Dos libros de psicología me gustaría recomendar. Están llenos de amor y verdad. El primero es El problema del amor, una guía desde la psicología, la neurociencia y la espiritualidad, de Fernando López Luengos y publicado por Encuentro. Un tratado sobre el amor enraizado en la vida cotidiana. Dramas como la falta de éxito en la búsqueda de la pareja; el fracaso en el proyecto soñado, o el dolor por la muerte del amado son problemas que aborda. Un frase suya para enmarcar: «El amor es el fruto culminante del éxito de nuestra madurez psicológica».
El segundo aborda un tema completamente distinto. Auténticos. El camino para ser feliz, de Fernando Sarráis, publicado por Palabra. Un libro a contracorriente que nos recuerda que es la verdad y no la fama ni las apariencias las que dan la felicidad. Un libro que sirve para conocer fácilmente la noción de verdad, los tipos de verdades y las maneras de despreciarla o, lo que es peor, engañarnos a nosotros mismos. Otra frase para guardar: «El grado de objetividad del conocimiento es un buen indicador de la madurez psicológica de una persona, la cual depende del equilibrio jerárquico que posee entre cabeza y corazón».
Madurez psicológica y equilibrio entre cabeza y corazón. Dos libros complementarios sobre dos conceptos, amor y verdad, para mí, inseparables. No puedo concebir el amor sin la verdad, ni entender la transmisión de la verdad sin el amor hacia quien se la transmites. Podría poner miles de ejemplos. De cómo tuvo que llegarme la madurez para ver la verdad que veo día a día en los ojos de mi mujer; o que el destino me tenía un momento exacto para encontrar el amor sin medida. Pero esto no es flor de un día. El día a día va dando ejemplos de la importancia de cultivar y cuidar ambas cuestiones (amor y verdad) en el matrimonio.

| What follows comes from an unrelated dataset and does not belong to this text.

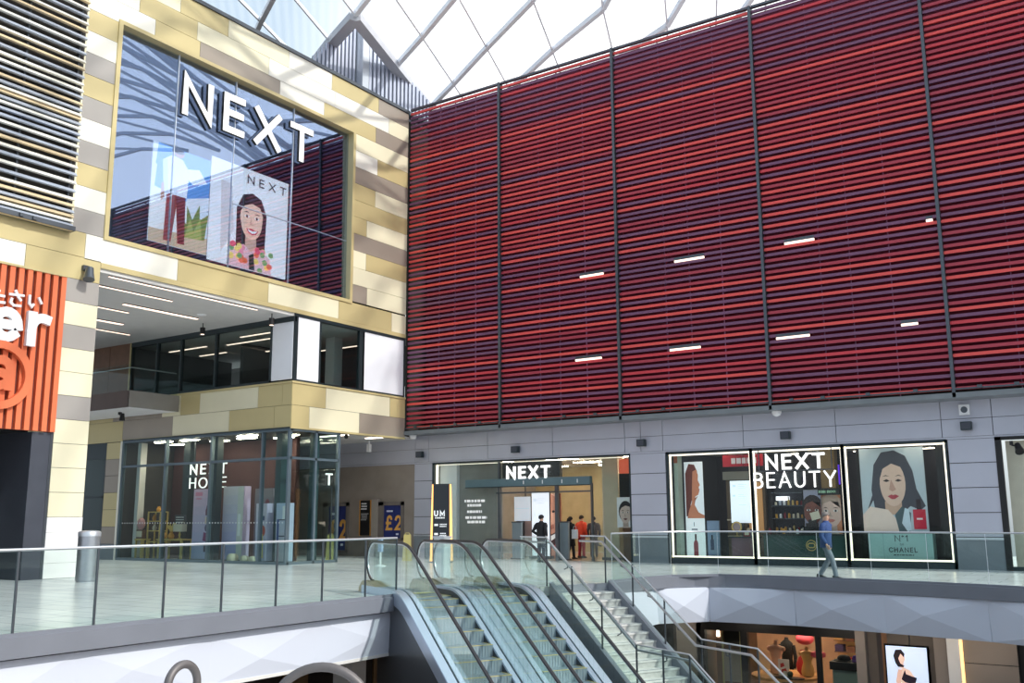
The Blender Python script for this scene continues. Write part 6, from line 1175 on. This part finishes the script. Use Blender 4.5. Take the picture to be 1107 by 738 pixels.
def merge_into(me, bmb, mats):
    """append an MB mesh to a mesh datablock"""
    bm = bmesh.new(); bm.from_mesh(me); n0 = len(me.materials)
    for m in bmb.mats: me.materials.append(m)
    vv = [bm.verts.new(v) for v in bmb.v]
    for f, m in zip(bmb.f, bmb.m):
        try: fc = bm.faces.new([vv[i] for i in f]); fc.material_index = n0+m; fc.smooth = True
        except ValueError: pass
    bm.to_mesh(me); bm.free()
def person(loc, heading, label, J, skin=(206, 164, 140), hair=(70, 66, 64), coat=None, coatlen=.9, trousers=(90, 100, 120), shoes=(40, 38, 40), hairlen=0., dress=0., scale=1.0, grip=None):
    """J: joints in local metres (x forward, y left, z up): elL wrL elR wrR knL anL knR anR; body about 1.75 m"""
    t = thing('person', loc, label, 'person'); t.rotation_euler = (0, 0, math.atan2(heading[1], heading[0])); t.scale = (scale,)*3
    lean = J.get('lean', 0.)
    pel = (0, 0, .94); ch = (lean*.6, 0, 1.22); nk = (lean, 0, 1.46); nk2 = (lean+.01, 0, 1.53); hd = (lean+.02, 0, 1.63)
    def V(p, r): return (*p, r)
    shL = (lean*.95, .18, 1.41); shR = (lean*.95, -.18, 1.41); hpL = (0, .09, .90); hpR = (0, -.09, .90)
    HL = Vector(J['wrL']); HR_ = Vector(J['wrR'])
    def hand(w, e):
        d = (Vector(w)-Vector(e)).normalized(); return Vector(w)+d*.045, Vector(w)+d*.085, d
    chains = [[V(pel, (.15, .12)), V((lean*.3, 0, 1.08), (.14, .105)), V(ch, (.14, .10)), V((lean*.85, 0, 1.38), (.11, .085)), V(nk, .062), V(nk2, .056), V((lean+.02, 0, 1.58), .074), V(hd, (.082, .09)), V((lean+.015, 0, 1.70), .068)]]
    mids = {}
    for s_, sh, el_, wr in (('L', shL, J['elL'], J['wrL']), ('R', shR, J['elR'], J['wrR'])):
        p1, p2, d = hand(wr, el_)
        chains.append([V((lean*.85, 0, 1.38), (.11, .085)), V(sh, .052), V(el_, .036), V(wr, .028), V(tuple(p1), (.036, .02)), V(tuple(p2), (.034, .017))])
        mids[s_] = (p2, d)
    for hp, kn, an in ((hpL, J['knL'], J['anL']), (hpR, J['knR'], J['anR'])):
        chains.append([V(pel, (.15, .12)), V(hp, .088), V(kn, .056), V((an[0]*.4+kn[0]*.6, an[1], an[2]*.4+kn[2]*.6), .056), V(an, .038)])
    SK = pm('skin_%02x%02x%02x' % skin, skin, .55, 0, .03, 8); me = skinmesh('body', chains, None, loc, SK, 2); me.materials.clear(); me.materials.append(SK)
    b = MB()
    for s_ in 'LR':
        p2, d = mids[s_]; sd = Vector((0, 0, 1)).cross(d); sd = sd.normalized() if sd.length > .1 else Vector((1, 0, 0)); sgn = 1 if s_ == 'L' else -1; fwd = Vector((1, 0, 0)); ax = (fwd-d*fwd.dot(d)).normalized(); cur = Vector((0, -sgn, 0))
        for k, (o, l) in enumerate(((-.027, .058), (-.009, .07), (.009, .075), (.027, .066))):
            a = p2+ax*o-d*.01; b.tube([a, a+d*l*.45+cur*.006, a+d*l*.8+cur*.02, a+d*l*.95+cur*.036], [.0092, .009, .0085, .007], SK, 6)
        a = p2+ax*.03-d*.05; b.tube([a, a+ax*.02+d*.025, a+ax*.022+d*.055+cur*.012], [.011, .0105, .008], SK, 6)
    L0 = Vector((lean+.02, 0, 0))   # face: nose, ears, eyes, mouth
    b.tube([L0+Vector((.082, 0, 1.645)), L0+Vector((.104, 0, 1.612)), L0+Vector((.084, 0, 1.603))], [.008, .014, .01], SK, 8)
    for s_ in (-1, 1):
        b.ball(L0+Vector((-.004, s_*.083, 1.625)), .026, SK, 8, (.6, .35, 1)); b.ball(L0+Vector((.078, s_*.031, 1.648)), .011, pm('eye_dark', (40, 34, 32), .3, 0, 0), 8)
    b.ball(L0+Vector((.083, 0, 1.575)), .02, pm('lip', (160, 96, 88), .5), 8, (.4, 1.1, .4)); merge_into(me, b, None)
    o = bpy.data.objects.new('body', me); COL.objects.link(o); o.parent = t; WL[o] = WL[t]
    for p in me.polygons: p.use_smooth = True
    def child(name, me_, m, par=t):
        me_.materials.clear(); me_.materials.append(m); oo = bpy.data.objects.new(name, me_); COL.objects.link(oo); oo.parent = par; return oo
    if coat:
        CM = pm('coat_%02x%02x%02x' % coat, coat, .8, 0, .1, 9); zb = coatlen
        b = MB(); n_ = 16; rings = [(lean*.1, zb, .155, .19), (lean*.25, max(1.06, zb+.04), .14, .178), (lean*.6, 1.22, .148, .195), (lean*.8, 1.34, .14, .205), (lean*.9, 1.41, .12, .19), (lean, 1.46, .095, .13), (lean, 1.50, .075, .08), (lean, 1.525, .07, .072)]
        for cx, z, rx, ry in rings:
            for k in range(n_): an_ = 2*math.pi*k/n_; b.v.append(Vector((cx+rx*math.cos(an_), ry*math.sin(an_), z)))
        b.mi(CM)
        for j in range(len(rings)-1):
            for k in range(n_): b.f.append([j*n_+k, j*n_+(k+1) % n_, (j+1)*n_+(k+1) % n_, (j+1)*n_+k]); b.m.append(0)
        b.f.append(list(range(n_))[::-1]); b.m.append(0)
        for sg_, sh, el_, wr in ((1, shL, J['elL'], J['wrL']), (-1, shR, J['elR'], J['wrR'])):
            s0 = Vector(sh); e0 = Vector(el_); w0 = Vector(wr); st_ = s0+Vector((0, -.07*sg_, .0)); w1 = w0.lerp(e0, .06)
            b.tube([st_, s0+Vector((0, .012*sg_, -.012)), s0.lerp(e0, .25)+Vector((0, .02*sg_, 0)), s0.lerp(e0, .6), e0, e0.lerp(w1, .5), w1], [.07, .082, .08, .07, .064, .058, .05], CM, 12)
        m_ = bpy.data.meshes.new('jacket'); m_.from_pydata(b.v, [], b.f); jo = child('coat' if zb < .8 else 'jacket', m_, CM)
        for p in m_.polygons: p.use_smooth = True
    TM = pm('trousers_%02x%02x%02x' % trousers, trousers, .85, 0, .1, 9); tc_ = [[V((0, 0, 1.0), (.16, .125)), V(pel, (.165, .135))]]
    for hp, kn, an in ((hpL, J['knL'], J['anL']), (hpR, J['knR'], J['anR'])): tc_.append([V(pel, (.165, .135)), V(hp, .108), V(kn, .078), V(an, .066), V((an[0], an[1], an[2]-.03), .068)])
    child('trousers', skinmesh('trousers', tc_, None, loc, TM, 2), TM)
    SM = pm('shoe_%02x%02x%02x' % shoes, shoes, .5)
    for an, yaw in ((J['anL'], .1), (J['anR'], -.1)):
        b = MB(); x, y, z = an; z0 = z-.09
        pr = [(-.09, .04), (-.06, .05), (.02, .046), (.10, .05), (.16, .045), (.19, .02)]; hs = [.085, .10, .085, .06, .045, .03]
        pts = [(x+px_, y) for px_, _ in pr]
        for i in range(len(pr)-1):
            (xa, wa), (xb, wb) = pr[i], pr[i+1]; ha, hb = hs[i], hs[i+1]; tilt = J.get('toe', 0) if an is J['anL'] else 0
            za = z0 - tilt*(xa+.09) ; zb_ = z0 - tilt*(xb+.09)
            b.hexa([(x+xa, y-wa, za), (x+xb, y-wb, zb_), (x+xb, y+wb, zb_), (x+xa, y+wa, za), (x+xa, y-wa*.75, za+ha), (x+xb, y-wb*.75, zb_+hb), (x+xb, y+wb*.75, zb_+hb), (x+xa, y+wa*.75, za+ha)], SM)
        m_ = bpy.data.meshes.new('shoe'); m_.from_pydata(b.v, [], b.f); child('shoe', m_, SM)
    HM = pm('hair_%02x%02x%02x' % hair, hair, .8, 0, .2, 30); b = MB(); c = Vector((lean+.005, 0, 1.655)); n_ = 14; R_ = 7
    i0 = len(b.v)
    for j in range(R_+1):
        for k in range(n_):
            an_ = 2*math.pi*k/n_; back = .5-.5*math.cos(an_); lim = math.radians(76+46*back+(20 if hairlen > 0 else 0)*back); th = lim*j/R_
            b.v.append(c+Vector((math.sin(th)*math.cos(an_)*.104, math.sin(th)*math.sin(an_)*.097, math.cos(th)*.104)))
    for j in range(R_):
        for k in range(n_): b.f.append([i0+j*n_+k, i0+(j+1)*n_+k, i0+(j+1)*n_+(k+1) % n_, i0+j*n_+(k+1) % n_]); b.m.append(0)
    m_ = bpy.data.meshes.new('hair'); m_.from_pydata(b.v, [], b.f); ho = child('hair', m_, HM)
    for p in m_.polygons: p.use_smooth = True
    sd = ho.modifiers.new('thick', 'SOLIDIFY'); sd.thickness = .018; sd.offset = 0
    if hairlen > 0:
        b = MB(); b.tube([c+Vector((-.06, 0, .02)), c+Vector((-.085, 0, -.1)), c+Vector((-.09, 0, -.1-hairlen))], [.085, .09, .05], HM, 10); m_ = bpy.data.meshes.new('hair'); m_.from_pydata(b.v, [], b.f); child('hair', m_, HM)
    if dress:
        b = MB(); b.lathe((0, 0, dress), [(.27, 0), (.25, .12), (.2, .5), (.17, .62)], CM, 16, .85, 1); m_ = bpy.data.meshes.new('coat_skirt'); m_.from_pydata(b.v, [], b.f); child('coat_skirt', m_, CM)
    return t
WALK = dict(lean=.04, elL=(-.10, .25, 1.13), wrL=(-.02, .25, .90), elR=(.0, -.26, 1.12), wrR=(.12, -.24, .90), knL=(.02, .09, .49), anL=(-.24, .09, .115), knR=(.20, -.09, .50), anR=(.27, -.09, .09), toe=.12)
STAND = dict(lean=.02, elL=(-.05, .27, 1.13), wrL=(.05, .25, .90), elR=(-.05, -.27, 1.13), wrR=(.05, -.25, .90), knL=(.02, .10, .49), anL=(0, .11, .09), knR=(.02, -.10, .49), anR=(0, -.11, .09))
POCK = dict(lean=.02, elL=(-.10, .31, 1.14), wrL=(.10, .19, 1.0), elR=(-.10, -.31, 1.14), wrR=(.10, -.19, 1.0), knL=(.02, .10, .49), anL=(0, .11, .09), knR=(.02, -.10, .49), anR=(0, -.11, .09))
HOLD = dict(lean=.03, elL=(.0, .26, 1.13), wrL=(.2, .18, 1.08), elR=(.0, -.26, 1.13), wrR=(.20, -.18, 1.06), knL=(.04, .09, .49), anL=(-.10, .09, .09), knR=(.10, -.09, .5), anR=(.14, -.09, .09))
mp = aZ(895, 625.5, 0); person(mp, (.97, -.12), 'grey-haired person in a blue jacket walking past the cosmetics windows', WALK, hair=(120, 116, 112), coat=(46, 72, 122), coatlen=.82, trousers=(112, 122, 132), shoes=(52, 52, 56))
x = aY(585, 590, 31.4).x; person((x, 31.4, 0), (.1, 1), 'person in a black coat standing in front of the shop entrance, back turned', POCK, hair=(20, 20, 22), coat=(18, 20, 26), coatlen=.84, trousers=(46, 54, 66), shoes=(20, 20, 22))
x = aY(616, 580, 34.0).x; person((x, 34.0, .012), (.4, 1), 'person in a long black coat carrying a white bag inside the entrance', HOLD, hair=(24, 22, 24), coat=(16, 16, 20), coatlen=.8, trousers=(40, 40, 48), hairlen=.16, dress=.55, scale=.95)
bx = aY(621, 566, 33.7).x; b = MB(); b.box(bx-.09, bx+.15, 33.62, 33.72, .82, 1.18, WHITE); b.tube([(bx-.04, 33.67, 1.18), (bx-.02, 33.67, 1.3), (bx+.08, 33.67, 1.3), (bx+.1, 33.67, 1.18)], .008, WHITE, 6); tag(b.build('shopping_bag'), 'white shopping bag carried by the person in the long black coat', 'bag')
x = aY(628.5, 580, 35.2).x; person((x, 35.2, .012), (.2, 1), 'person in an orange red jacket and red trousers inside the entrance', STAND, hair=(34, 26, 24), coat=(214, 70, 44), coatlen=.84, trousers=(150, 30, 40), scale=.98)
x = aY(642, 580, 36.5).x; person((x, 36.5, .012), (-.5, 1), 'person in dark clothes by the clothes rail inside the shop', STAND, hair=(30, 28, 30), coat=(50, 46, 58), coatlen=.84, trousers=(60, 50, 56), scale=.95)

De hecho, estaba buscando un final perfecto para terminar este artículo cuando se me ocurrió, utilizando el recurso de ingenio de García-Máiquez, explicarle algunas de estas ideas, muy por encima, a mi mujer. En un amoroso alegato de sinceridad y mientras le decía que no podía existir un amor que no fuera eterno y verdadero, me miró y dijo: «Eso es en tu idealista y perfecto mundo de blanco y negro». Me devolvió de un plumazo de vuelta a lo terreno. Ella siguió a lo suyo y yo suspiré: sentí, una vez más, el amor verdadero.